— Start of Collected material —

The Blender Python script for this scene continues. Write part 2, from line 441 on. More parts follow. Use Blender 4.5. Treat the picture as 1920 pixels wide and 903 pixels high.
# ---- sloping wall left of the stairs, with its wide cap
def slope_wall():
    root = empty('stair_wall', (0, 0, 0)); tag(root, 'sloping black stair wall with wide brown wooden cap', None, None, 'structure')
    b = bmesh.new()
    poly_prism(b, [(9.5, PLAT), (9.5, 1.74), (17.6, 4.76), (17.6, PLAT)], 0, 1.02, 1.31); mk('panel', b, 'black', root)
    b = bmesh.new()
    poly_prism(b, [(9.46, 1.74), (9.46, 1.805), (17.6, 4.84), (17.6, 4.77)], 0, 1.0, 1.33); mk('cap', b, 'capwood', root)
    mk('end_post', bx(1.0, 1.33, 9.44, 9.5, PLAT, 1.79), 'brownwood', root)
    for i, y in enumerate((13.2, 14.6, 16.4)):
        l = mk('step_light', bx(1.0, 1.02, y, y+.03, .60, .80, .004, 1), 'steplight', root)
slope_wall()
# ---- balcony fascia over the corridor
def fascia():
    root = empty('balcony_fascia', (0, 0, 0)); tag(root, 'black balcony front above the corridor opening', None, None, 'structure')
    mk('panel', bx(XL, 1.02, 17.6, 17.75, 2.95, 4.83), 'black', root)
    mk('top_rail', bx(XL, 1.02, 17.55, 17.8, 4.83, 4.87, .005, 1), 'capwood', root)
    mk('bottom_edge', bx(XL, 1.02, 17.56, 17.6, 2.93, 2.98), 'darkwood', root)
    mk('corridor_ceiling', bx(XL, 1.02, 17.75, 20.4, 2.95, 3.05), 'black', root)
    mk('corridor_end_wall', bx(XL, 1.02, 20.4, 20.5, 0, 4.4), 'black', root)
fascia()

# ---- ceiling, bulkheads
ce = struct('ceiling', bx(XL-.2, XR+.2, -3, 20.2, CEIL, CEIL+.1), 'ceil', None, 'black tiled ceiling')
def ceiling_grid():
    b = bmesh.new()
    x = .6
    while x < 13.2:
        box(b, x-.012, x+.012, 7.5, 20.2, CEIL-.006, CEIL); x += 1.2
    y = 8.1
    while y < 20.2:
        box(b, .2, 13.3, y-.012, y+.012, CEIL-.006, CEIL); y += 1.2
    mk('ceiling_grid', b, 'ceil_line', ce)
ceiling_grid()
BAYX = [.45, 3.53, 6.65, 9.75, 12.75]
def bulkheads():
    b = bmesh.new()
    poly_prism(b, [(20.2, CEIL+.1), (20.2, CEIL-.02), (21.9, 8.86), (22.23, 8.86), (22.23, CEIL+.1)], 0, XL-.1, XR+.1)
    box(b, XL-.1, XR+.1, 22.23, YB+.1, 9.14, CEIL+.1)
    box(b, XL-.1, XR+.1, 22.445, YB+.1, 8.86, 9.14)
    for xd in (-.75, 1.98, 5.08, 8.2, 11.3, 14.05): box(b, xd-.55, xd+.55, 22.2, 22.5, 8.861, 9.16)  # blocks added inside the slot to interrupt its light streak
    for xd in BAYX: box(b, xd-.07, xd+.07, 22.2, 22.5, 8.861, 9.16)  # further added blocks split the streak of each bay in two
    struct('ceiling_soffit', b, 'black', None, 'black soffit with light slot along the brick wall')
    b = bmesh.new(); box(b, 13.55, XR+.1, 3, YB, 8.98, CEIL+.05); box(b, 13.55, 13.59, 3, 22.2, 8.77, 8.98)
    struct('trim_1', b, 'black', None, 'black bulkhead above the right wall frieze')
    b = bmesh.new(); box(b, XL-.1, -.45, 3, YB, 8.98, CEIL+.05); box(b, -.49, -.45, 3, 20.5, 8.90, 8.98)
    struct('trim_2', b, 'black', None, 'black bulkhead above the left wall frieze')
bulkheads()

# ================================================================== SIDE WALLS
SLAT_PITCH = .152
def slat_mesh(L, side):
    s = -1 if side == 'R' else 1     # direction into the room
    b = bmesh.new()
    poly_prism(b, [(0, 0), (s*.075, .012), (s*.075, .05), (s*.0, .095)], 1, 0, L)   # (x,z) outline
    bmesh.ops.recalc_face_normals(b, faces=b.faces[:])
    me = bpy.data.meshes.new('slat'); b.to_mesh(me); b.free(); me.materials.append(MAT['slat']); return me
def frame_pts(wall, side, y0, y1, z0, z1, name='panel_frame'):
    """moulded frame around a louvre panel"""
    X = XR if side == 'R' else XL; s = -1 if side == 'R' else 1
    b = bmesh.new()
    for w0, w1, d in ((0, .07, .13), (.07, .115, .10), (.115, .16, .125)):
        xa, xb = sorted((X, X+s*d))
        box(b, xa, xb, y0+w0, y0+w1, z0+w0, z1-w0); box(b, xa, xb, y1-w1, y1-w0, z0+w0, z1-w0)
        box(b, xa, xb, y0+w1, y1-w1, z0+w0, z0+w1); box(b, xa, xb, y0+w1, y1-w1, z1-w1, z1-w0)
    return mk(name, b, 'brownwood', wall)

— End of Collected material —

* Requirements: Please repeat the material above, word for word and in full.

* Solution to the exercise:
The Blender Python script for this scene continues. Write part 2, from line 441 on. More parts follow. Use Blender 4.5. Treat the picture as 1920 pixels wide and 903 pixels high.
# ---- sloping wall left of the stairs, with its wide cap
def slope_wall():
    root = empty('stair_wall', (0, 0, 0)); tag(root, 'sloping black stair wall with wide brown wooden cap', None, None, 'structure')
    b = bmesh.new()
    poly_prism(b, [(9.5, PLAT), (9.5, 1.74), (17.6, 4.76), (17.6, PLAT)], 0, 1.02, 1.31); mk('panel', b, 'black', root)
    b = bmesh.new()
    poly_prism(b, [(9.46, 1.74), (9.46, 1.805), (17.6, 4.84), (17.6, 4.77)], 0, 1.0, 1.33); mk('cap', b, 'capwood', root)
    mk('end_post', bx(1.0, 1.33, 9.44, 9.5, PLAT, 1.79), 'brownwood', root)
    for i, y in enumerate((13.2, 14.6, 16.4)):
        l = mk('step_light', bx(1.0, 1.02, y, y+.03, .60, .80, .004, 1), 'steplight', root)
slope_wall()
# ---- balcony fascia over the corridor
def fascia():
    root = empty('balcony_fascia', (0, 0, 0)); tag(root, 'black balcony front above the corridor opening', None, None, 'structure')
    mk('panel', bx(XL, 1.02, 17.6, 17.75, 2.95, 4.83), 'black', root)
    mk('top_rail', bx(XL, 1.02, 17.55, 17.8, 4.83, 4.87, .005, 1), 'capwood', root)
    mk('bottom_edge', bx(XL, 1.02, 17.56, 17.6, 2.93, 2.98), 'darkwood', root)
    mk('corridor_ceiling', bx(XL, 1.02, 17.75, 20.4, 2.95, 3.05), 'black', root)
    mk('corridor_end_wall', bx(XL, 1.02, 20.4, 20.5, 0, 4.4), 'black', root)
fascia()

# ---- ceiling, bulkheads
ce = struct('ceiling', bx(XL-.2, XR+.2, -3, 20.2, CEIL, CEIL+.1), 'ceil', None, 'black tiled ceiling')
def ceiling_grid():
    b = bmesh.new()
    x = .6
    while x < 13.2:
        box(b, x-.012, x+.012, 7.5, 20.2, CEIL-.006, CEIL); x += 1.2
    y = 8.1
    while y < 20.2:
        box(b, .2, 13.3, y-.012, y+.012, CEIL-.006, CEIL); y += 1.2
    mk('ceiling_grid', b, 'ceil_line', ce)
ceiling_grid()
BAYX = [.45, 3.53, 6.65, 9.75, 12.75]
def bulkheads():
    b = bmesh.new()
    poly_prism(b, [(20.2, CEIL+.1), (20.2, CEIL-.02), (21.9, 8.86), (22.23, 8.86), (22.23, CEIL+.1)], 0, XL-.1, XR+.1)
    box(b, XL-.1, XR+.1, 22.23, YB+.1, 9.14, CEIL+.1)
    box(b, XL-.1, XR+.1, 22.445, YB+.1, 8.86, 9.14)
    for xd in (-.75, 1.98, 5.08, 8.2, 11.3, 14.05): box(b, xd-.55, xd+.55, 22.2, 22.5, 8.861, 9.16)  # blocks added inside the slot to interrupt its light streak
    for xd in BAYX: box(b, xd-.07, xd+.07, 22.2, 22.5, 8.861, 9.16)  # further added blocks split the streak of each bay in two
    struct('ceiling_soffit', b, 'black', None, 'black soffit with light slot along the brick wall')
    b = bmesh.new(); box(b, 13.55, XR+.1, 3, YB, 8.98, CEIL+.05); box(b, 13.55, 13.59, 3, 22.2, 8.77, 8.98)
    struct('trim_1', b, 'black', None, 'black bulkhead above the right wall frieze')
    b = bmesh.new(); box(b, XL-.1, -.45, 3, YB, 8.98, CEIL+.05); box(b, -.49, -.45, 3, 20.5, 8.90, 8.98)
    struct('trim_2', b, 'black', None, 'black bulkhead above the left wall frieze')
bulkheads()

# ================================================================== SIDE WALLS
SLAT_PITCH = .152
def slat_mesh(L, side):
    s = -1 if side == 'R' else 1     # direction into the room
    b = bmesh.new()
    poly_prism(b, [(0, 0), (s*.075, .012), (s*.075, .05), (s*.0, .095)], 1, 0, L)   # (x,z) outline
    bmesh.ops.recalc_face_normals(b, faces=b.faces[:])
    me = bpy.data.meshes.new('slat'); b.to_mesh(me); b.free(); me.materials.append(MAT['slat']); return me
def frame_pts(wall, side, y0, y1, z0, z1, name='panel_frame'):
    """moulded frame around a louvre panel"""
    X = XR if side == 'R' else XL; s = -1 if side == 'R' else 1
    b = bmesh.new()
    for w0, w1, d in ((0, .07, .13), (.07, .115, .10), (.115, .16, .125)):
        xa, xb = sorted((X, X+s*d))
        box(b, xa, xb, y0+w0, y0+w1, z0+w0, z1-w0); box(b, xa, xb, y1-w1, y1-w0, z0+w0, z1-w0)
        box(b, xa, xb, y0+w1, y1-w1, z0+w0, z0+w1); box(b, xa, xb, y0+w1, y1-w1, z1-w1, z1-w0)
    return mk(name, b, 'brownwood', wall)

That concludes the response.